§ **WHAT YOU HAVE TO DO**: Print verbatim the opening line of the material and every subsequent line through the one containing "from mathutils import Matrix, Vector".

◇ ◇ ◇ ◇

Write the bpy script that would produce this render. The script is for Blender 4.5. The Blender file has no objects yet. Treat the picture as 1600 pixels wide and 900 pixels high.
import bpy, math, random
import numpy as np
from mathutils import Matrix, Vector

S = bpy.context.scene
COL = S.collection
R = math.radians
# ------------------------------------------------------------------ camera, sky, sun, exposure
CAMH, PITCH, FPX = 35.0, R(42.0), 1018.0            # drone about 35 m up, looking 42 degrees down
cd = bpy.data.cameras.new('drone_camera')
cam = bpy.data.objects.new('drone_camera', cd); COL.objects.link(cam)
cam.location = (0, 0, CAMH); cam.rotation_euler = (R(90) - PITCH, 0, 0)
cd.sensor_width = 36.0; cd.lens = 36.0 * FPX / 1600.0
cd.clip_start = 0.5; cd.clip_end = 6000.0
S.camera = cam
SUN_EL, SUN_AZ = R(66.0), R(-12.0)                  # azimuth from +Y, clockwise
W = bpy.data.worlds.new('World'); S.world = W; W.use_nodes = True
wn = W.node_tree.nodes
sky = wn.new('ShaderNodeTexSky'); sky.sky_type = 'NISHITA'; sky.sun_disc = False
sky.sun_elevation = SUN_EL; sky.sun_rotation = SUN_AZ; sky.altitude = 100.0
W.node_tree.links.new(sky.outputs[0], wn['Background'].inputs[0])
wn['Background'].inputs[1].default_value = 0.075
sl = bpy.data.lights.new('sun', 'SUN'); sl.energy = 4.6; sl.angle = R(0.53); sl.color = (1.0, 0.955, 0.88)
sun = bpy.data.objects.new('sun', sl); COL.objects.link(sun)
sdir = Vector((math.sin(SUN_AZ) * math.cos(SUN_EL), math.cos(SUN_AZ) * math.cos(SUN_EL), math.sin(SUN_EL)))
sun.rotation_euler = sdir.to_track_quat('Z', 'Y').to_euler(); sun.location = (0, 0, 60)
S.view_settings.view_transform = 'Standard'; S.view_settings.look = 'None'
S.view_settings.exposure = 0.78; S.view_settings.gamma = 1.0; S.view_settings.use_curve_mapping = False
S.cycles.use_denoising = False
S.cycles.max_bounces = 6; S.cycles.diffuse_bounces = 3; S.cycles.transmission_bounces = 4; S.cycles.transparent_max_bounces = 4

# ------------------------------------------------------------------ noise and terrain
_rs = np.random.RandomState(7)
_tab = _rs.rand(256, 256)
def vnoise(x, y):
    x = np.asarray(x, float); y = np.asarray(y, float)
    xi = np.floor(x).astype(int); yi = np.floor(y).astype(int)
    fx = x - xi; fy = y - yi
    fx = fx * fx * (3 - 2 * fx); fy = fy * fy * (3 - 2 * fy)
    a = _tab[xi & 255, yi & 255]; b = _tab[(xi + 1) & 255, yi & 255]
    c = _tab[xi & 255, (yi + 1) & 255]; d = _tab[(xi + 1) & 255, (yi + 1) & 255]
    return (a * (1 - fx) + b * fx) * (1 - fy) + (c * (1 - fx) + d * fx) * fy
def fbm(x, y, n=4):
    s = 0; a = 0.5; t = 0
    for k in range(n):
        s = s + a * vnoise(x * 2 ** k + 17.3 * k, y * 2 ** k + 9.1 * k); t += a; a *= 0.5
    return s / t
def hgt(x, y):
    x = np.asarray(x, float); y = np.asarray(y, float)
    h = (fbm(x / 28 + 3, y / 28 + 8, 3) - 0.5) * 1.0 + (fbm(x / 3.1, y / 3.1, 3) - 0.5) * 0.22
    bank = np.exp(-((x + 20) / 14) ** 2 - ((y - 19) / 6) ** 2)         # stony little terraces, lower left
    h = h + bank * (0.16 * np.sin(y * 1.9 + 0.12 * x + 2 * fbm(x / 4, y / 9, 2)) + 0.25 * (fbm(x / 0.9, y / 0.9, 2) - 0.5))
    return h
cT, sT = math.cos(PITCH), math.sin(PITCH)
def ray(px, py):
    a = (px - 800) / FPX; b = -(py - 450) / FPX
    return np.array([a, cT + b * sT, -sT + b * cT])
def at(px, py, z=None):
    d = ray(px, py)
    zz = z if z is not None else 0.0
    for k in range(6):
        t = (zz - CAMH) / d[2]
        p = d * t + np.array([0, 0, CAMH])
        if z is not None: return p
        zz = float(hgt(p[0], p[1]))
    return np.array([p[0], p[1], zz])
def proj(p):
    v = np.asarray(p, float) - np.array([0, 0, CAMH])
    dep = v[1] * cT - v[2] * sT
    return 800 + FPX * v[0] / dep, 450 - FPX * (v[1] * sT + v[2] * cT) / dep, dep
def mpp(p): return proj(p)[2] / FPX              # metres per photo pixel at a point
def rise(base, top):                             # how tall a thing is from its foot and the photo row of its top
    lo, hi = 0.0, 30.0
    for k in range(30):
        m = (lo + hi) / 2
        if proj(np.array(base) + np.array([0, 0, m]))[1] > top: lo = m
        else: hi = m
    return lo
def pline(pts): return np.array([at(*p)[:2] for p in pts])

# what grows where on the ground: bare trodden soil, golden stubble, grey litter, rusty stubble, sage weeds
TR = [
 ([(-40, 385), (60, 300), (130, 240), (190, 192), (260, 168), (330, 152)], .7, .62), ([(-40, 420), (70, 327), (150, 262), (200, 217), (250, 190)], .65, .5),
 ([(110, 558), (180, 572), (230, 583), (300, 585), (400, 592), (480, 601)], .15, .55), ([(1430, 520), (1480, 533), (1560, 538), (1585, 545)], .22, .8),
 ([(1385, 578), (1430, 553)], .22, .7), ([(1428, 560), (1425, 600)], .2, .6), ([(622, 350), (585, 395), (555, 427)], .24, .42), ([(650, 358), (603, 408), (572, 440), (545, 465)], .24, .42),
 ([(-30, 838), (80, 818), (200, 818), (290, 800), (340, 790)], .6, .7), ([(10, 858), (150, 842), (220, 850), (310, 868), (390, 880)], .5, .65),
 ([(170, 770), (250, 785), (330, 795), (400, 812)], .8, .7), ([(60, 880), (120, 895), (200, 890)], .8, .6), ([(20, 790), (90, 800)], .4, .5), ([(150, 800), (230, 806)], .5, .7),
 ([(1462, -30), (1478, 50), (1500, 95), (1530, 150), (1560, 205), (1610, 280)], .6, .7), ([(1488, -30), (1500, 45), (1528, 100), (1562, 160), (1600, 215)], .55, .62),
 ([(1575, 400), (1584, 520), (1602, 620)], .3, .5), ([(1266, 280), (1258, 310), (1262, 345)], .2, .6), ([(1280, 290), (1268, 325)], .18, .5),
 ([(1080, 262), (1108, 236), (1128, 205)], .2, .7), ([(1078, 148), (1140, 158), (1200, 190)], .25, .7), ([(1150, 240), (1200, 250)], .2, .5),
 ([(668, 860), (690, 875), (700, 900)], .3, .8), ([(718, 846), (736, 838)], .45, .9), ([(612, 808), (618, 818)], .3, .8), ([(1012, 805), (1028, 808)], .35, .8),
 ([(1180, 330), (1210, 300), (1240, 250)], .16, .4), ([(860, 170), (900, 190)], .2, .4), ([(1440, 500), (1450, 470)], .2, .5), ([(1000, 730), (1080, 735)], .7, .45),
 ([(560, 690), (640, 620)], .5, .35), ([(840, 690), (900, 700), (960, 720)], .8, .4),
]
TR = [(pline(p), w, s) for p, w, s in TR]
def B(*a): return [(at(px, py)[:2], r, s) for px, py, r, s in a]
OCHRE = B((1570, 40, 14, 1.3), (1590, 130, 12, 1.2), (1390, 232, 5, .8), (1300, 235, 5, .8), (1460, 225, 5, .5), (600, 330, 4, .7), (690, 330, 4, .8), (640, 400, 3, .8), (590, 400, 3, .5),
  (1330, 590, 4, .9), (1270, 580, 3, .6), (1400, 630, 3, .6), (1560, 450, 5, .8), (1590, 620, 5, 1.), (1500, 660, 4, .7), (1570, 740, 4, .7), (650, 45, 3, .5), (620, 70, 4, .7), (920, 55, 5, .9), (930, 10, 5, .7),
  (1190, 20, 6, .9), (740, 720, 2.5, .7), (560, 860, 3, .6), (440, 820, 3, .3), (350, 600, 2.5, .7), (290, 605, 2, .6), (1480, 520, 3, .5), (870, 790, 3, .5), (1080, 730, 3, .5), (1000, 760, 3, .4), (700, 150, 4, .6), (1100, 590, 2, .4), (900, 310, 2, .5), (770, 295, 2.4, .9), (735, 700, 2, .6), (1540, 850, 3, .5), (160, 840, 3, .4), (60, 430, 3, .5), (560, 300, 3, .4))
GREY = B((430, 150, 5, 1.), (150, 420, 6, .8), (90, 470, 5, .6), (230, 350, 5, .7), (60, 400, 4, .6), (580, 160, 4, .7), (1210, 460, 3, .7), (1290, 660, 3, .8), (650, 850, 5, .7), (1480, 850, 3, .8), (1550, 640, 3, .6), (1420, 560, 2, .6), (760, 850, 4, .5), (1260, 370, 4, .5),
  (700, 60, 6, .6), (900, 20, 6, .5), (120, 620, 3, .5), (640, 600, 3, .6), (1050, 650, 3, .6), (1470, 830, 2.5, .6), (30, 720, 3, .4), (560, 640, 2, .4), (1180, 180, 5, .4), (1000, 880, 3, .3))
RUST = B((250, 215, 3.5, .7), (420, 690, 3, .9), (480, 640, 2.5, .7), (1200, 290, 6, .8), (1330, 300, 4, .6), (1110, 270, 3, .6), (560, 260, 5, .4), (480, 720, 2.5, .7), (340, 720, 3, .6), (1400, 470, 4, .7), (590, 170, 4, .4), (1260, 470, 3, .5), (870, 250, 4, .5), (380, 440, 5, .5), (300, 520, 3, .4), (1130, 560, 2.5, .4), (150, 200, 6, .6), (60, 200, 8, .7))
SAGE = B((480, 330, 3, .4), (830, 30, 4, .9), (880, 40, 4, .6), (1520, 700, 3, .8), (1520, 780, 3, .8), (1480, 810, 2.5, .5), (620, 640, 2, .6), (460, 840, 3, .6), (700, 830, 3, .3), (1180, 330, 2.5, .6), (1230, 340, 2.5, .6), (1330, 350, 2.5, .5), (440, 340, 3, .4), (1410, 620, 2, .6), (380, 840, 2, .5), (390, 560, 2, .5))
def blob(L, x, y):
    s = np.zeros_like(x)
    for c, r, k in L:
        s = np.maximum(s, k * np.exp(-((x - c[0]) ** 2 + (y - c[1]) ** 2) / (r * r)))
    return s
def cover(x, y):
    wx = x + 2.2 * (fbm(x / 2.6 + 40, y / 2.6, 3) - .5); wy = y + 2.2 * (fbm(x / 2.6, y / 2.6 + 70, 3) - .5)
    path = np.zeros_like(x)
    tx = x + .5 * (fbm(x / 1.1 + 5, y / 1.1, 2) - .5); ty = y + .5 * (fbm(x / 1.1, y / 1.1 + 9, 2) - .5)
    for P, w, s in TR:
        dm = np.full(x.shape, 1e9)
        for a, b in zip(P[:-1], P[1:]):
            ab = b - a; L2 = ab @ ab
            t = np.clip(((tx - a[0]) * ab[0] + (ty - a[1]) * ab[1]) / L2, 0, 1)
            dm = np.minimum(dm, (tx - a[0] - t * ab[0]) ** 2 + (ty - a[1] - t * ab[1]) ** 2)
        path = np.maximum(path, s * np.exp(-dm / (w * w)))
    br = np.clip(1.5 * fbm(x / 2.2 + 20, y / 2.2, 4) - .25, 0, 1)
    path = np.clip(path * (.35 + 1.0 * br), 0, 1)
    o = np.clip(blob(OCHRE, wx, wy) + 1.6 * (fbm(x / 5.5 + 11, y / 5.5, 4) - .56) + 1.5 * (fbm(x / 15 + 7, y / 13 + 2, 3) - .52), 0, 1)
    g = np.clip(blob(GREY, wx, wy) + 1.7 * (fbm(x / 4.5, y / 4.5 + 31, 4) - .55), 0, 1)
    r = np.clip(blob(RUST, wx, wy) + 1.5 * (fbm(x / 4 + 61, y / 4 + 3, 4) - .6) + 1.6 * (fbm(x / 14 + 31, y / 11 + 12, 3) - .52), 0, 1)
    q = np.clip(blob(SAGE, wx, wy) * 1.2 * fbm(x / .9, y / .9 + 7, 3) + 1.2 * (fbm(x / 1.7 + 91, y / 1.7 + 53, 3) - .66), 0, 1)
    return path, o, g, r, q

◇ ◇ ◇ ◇

§ **FULL SOLUTION**:
Write the bpy script that would produce this render. The script is for Blender 4.5. The Blender file has no objects yet. Treat the picture as 1600 pixels wide and 900 pixels high.
import bpy, math, random
import numpy as np
from mathutils import Matrix, Vector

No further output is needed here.